This final chapter explores the history of convexity and provides comments on some of the themes discussed earlier in the book. There are varied historical roots to the study of convexity with input from both applied and pure sources and, sometimes, long delays between seminal work and its absorption into the mainstream.

One of the earliest discoverers of the wonders of multidimensional convex functions was Josiah Willard Gibbs in three remarkable papers [128, 129, 130] published from 1873 to 1878 in an obscure American journal. These papers on thermodynamics predated his later celebrated work in statistical mechanics. The content of the papers and their reception is discussed in detail in an historical overview on the use of convexity in thermal physics by Wightman [388].

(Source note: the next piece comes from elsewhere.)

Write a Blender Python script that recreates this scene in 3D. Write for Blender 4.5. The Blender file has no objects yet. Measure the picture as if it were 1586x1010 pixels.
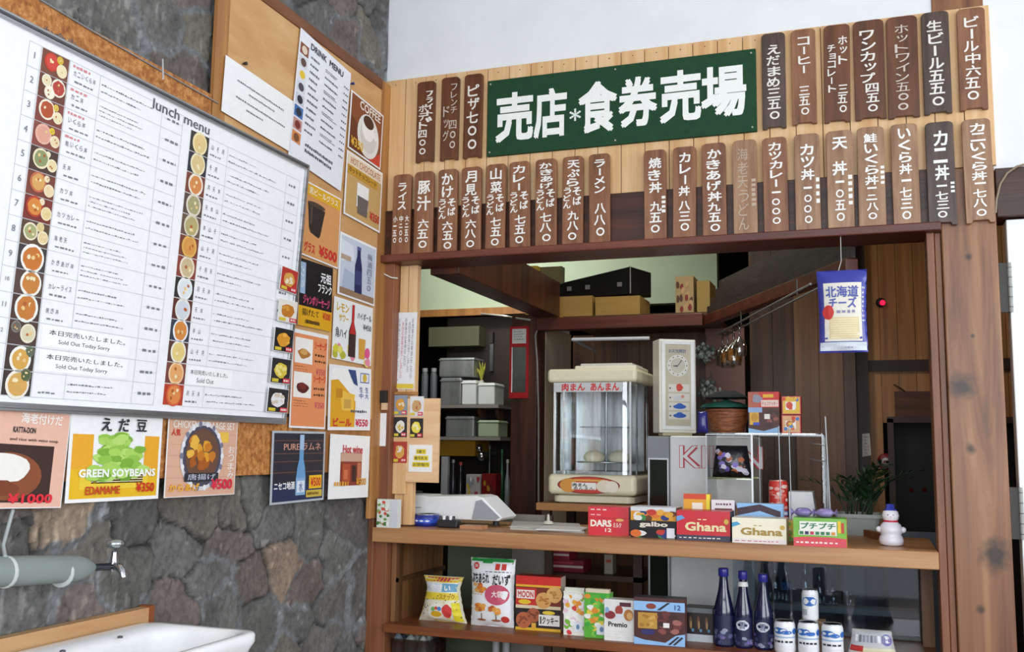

To Gibbs, thermodynamic stability implied that internal energy of a system is a function of entropy and volume had to be convex, and this persisted to convexity in additional variables in multicomponent systems. For Gibbs, coexistence of phases corresponded to the convex function having a flat piece on its graph – or in modern parlance, to its Legendre transform having a multidimensional set of tangents. Gibbs also understood the role of certain Legendre transforms in thermodynamics and understood some other relations between multiple supporting hyperplanes for the Legendre transform and flat sections in the graph of the original function. Many of his deepest ideas lay dormant for about seventy-five years!